Cecilia, owner of La Vinoteca, poses with the wines tasted.

 Tempranillo, Garnacha and Graciano grapes are fermented separately at a relatively cool temperature in order to preserve the fruit character. The wine is blended and aged in only French oak for 12 months with a further year in bottle. It was first released in January 2011 and we were amongst the first to taste this new wine.

 A little tannic at first, it’s best enjoyed with food. As the wine warms to the ambient temperature it gives off some more of its dark fruit and cinnamon aromas and develops further in the mouth finishing with plum, black cherry and vanilla.

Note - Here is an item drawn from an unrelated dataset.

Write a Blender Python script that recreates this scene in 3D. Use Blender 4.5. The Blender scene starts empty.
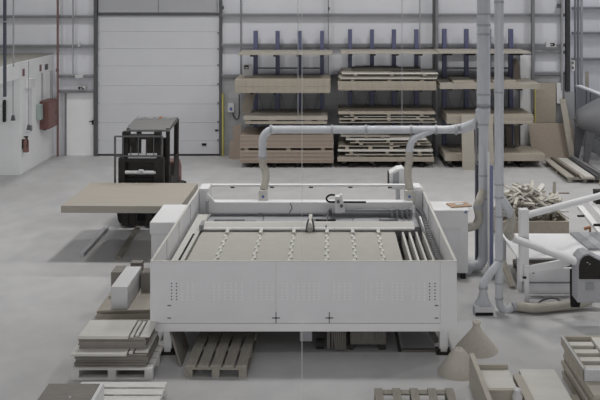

 Finally Quinta de Tarsus is a classy wine in the making. Still a touch green with sturdy tannin and a sprightly acidity there is nevertheless sufficient fruit from the 100% Tinta del Pais (aka Tempranillo) grapes. It’s had 12 months in American and French oak, a third of which was new. Violet purple colours abound when poured and again this wine is good with meaty food.